Seattle Mayor Jenny Durkan expects an interdepartmental team to produce a report in March assessing whether the Central Area Senior Center property should be transferred to its nonprofit operator.

The Seattle City Council passed a budget last year that includes a resolution calling for the transfer of several municipal properties to nonprofits using them to the benefit of residents. Among those properties is the Central Area Senior Center, operated by Sound Generations (formerly United Way’s Senior Services) in Leschi.

The Central director Dian Ferguson has been working on righting the center’s finances and meeting all of the criteria requested by the city before a property transfer can take place since starting there in 2014.

While The Central has a lot of value to the Central District’s senior population, Durkan has been pushing for the creation of more affordable housing in Seattle using city-owned property when feasible.

“For many years, these organizations have operated important community programs and Mayor Durkan recognizes and appreciates the valuable services each provide to our neighborhoods and residents,” said Mark Prentice, a spokesperson for Durkan, in a statement provided to MPT. “As part of Mayor Durkan’s commitment to evaluate the City of Seattle’s entire real estate portfolio for more affordable housing, the Mayor is evaluating the best long-term use for these valuable City-owned properties. Before any transfer would occur, the City must ensure any property is evaluated for community benefits and the ability to successfully operate and maintain the property. In addition, the City will be working closely with non-profit organizations to also see if affordable housing can be developed at or near the properties.”

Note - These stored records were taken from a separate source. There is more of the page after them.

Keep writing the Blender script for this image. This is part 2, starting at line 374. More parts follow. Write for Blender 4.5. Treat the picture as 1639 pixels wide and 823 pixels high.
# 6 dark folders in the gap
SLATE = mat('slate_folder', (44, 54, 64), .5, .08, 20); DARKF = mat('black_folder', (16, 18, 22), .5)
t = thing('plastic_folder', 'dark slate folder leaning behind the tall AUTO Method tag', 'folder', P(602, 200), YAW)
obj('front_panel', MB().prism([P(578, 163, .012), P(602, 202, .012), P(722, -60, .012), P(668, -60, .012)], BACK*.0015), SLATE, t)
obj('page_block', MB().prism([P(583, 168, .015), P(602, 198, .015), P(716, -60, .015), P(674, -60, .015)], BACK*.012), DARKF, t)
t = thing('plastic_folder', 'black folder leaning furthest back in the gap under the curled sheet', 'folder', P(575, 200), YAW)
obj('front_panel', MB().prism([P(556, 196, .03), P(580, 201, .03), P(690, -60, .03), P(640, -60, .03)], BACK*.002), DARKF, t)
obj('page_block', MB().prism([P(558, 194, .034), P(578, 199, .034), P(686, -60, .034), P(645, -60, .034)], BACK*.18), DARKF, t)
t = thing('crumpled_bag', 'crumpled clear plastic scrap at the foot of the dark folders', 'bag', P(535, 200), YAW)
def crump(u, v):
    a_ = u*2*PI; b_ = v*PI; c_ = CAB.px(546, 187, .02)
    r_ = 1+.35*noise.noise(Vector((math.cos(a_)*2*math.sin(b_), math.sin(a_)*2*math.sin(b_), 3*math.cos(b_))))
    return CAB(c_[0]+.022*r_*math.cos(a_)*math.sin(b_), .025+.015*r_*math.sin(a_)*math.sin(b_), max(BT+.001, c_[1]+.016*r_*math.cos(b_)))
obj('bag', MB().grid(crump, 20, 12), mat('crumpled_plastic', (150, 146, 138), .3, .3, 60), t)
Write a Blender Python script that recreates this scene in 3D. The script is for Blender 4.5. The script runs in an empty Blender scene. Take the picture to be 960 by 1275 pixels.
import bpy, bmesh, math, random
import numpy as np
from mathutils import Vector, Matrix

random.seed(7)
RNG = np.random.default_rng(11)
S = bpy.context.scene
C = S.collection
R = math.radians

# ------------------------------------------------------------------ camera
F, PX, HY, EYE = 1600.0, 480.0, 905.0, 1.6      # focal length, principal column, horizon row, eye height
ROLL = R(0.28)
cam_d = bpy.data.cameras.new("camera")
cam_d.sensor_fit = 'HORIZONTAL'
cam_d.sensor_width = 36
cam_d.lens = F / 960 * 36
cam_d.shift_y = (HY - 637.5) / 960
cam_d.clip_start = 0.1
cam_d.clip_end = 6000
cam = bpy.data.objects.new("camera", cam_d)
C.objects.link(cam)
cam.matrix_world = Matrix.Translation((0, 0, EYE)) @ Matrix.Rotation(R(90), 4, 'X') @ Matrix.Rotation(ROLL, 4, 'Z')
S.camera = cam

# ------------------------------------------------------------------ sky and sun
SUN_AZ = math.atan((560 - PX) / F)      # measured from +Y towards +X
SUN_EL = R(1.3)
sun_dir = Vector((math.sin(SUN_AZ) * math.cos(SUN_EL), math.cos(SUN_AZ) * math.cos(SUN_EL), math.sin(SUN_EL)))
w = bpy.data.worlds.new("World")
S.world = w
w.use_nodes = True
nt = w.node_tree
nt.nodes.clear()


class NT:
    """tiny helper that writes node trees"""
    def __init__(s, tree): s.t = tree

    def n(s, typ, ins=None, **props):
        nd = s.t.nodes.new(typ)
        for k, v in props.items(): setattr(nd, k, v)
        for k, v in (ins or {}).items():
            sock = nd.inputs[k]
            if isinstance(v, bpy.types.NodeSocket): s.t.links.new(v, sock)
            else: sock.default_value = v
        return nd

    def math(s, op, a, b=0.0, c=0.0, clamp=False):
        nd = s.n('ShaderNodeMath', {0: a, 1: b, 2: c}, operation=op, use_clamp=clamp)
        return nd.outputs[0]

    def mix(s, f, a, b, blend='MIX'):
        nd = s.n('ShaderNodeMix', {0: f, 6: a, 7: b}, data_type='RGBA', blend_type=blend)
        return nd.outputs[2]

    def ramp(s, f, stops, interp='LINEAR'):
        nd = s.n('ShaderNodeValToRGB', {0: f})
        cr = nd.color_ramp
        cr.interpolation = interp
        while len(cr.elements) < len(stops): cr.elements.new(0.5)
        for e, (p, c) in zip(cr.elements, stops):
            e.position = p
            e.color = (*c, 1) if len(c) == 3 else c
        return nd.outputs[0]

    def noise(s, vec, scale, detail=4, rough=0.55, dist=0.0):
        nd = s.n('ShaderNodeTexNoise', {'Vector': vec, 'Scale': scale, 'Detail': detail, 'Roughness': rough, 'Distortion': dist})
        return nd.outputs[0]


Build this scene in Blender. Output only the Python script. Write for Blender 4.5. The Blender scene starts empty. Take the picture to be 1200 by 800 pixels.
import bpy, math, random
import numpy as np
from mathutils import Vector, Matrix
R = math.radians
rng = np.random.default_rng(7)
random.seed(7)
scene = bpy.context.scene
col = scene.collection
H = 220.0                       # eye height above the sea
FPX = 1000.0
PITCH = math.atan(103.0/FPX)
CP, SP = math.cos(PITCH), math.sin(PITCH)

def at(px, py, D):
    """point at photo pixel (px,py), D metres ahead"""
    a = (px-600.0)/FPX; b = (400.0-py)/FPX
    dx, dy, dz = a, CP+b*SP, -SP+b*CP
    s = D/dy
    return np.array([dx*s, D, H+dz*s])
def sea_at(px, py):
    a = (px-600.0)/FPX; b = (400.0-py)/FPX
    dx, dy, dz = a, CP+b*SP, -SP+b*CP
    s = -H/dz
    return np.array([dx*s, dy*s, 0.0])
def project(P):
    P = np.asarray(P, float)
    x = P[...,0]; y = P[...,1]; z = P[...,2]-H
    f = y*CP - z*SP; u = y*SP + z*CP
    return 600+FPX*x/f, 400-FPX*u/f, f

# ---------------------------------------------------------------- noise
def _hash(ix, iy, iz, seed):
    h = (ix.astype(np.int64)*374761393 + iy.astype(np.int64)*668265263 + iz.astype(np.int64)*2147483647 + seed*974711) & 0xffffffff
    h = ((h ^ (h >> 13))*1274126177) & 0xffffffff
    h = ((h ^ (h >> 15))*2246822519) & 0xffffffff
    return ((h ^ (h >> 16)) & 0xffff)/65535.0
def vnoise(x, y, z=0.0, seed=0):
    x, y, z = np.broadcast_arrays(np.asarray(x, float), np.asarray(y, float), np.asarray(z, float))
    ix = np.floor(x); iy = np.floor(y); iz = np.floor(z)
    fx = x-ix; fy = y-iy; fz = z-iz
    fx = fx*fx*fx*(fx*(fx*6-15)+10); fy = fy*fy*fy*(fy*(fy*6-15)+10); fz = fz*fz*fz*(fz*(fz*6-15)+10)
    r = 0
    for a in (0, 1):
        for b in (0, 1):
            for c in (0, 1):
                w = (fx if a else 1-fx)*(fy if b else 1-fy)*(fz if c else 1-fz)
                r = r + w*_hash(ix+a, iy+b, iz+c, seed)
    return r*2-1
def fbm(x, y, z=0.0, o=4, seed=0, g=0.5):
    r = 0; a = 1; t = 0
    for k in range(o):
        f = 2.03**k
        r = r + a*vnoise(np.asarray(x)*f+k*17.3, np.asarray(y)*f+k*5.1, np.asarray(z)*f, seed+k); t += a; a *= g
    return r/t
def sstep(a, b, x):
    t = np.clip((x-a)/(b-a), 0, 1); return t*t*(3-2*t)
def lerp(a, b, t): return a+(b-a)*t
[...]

The gross square footage of The Central building is 9,748, but it is located on 57,600 square feet of city-owned land. Ferguson argues the redevelopment potential for the property as affordable housing is minimized by the significant slope south of the building. She told MPT in January that around $180,000 has been spent to meet the city’s requests for exploring a potential property transfer.

There is the ability to possibly develop an additional floor above the dining hall, but The Central currently can’t obtain grants and other financing because it does not own the building.

The Central is one of six properties the city owns and leases to nonprofits, according to the mayor’s office, but their market value has not been assessed. The state Legislature eliminated the need for revaluation of government property in 2013.

The Greenwood Senior Center, which is another city-owned property the city council wants to transfer to its nonprofit operator, was assessed at $1.9 million in 2013, and a nearby property was sold for $5.6 million in 2018, according to the mayor’s office.

Even if The Central property is not feasible for affordable housing development, it could still be sold to generate revenue for creating affordable housing elsewhere.

An interdepartmental team that includes the mayor’s office, Office of Economic Development, Office of Planning and Community Development and Finance and Administrative Services was formed in September to determine organizational readiness for property transfer of Mutually Offsetting Benefit (MOB) buildings. Criteria are expected to be transmitted to the city council in March.

The green sheet approved by the council in November called for a report on The Central and two other properties it wants to transfer to nonprofits to be provided by the mayor’s office by Feb. 1.

Another potential hindrance to transferring these properties relates to how they were initially acquired. If state or federal funds were used, there’s a possibility that those funds would have to be repaid if the properties were sold or transferred.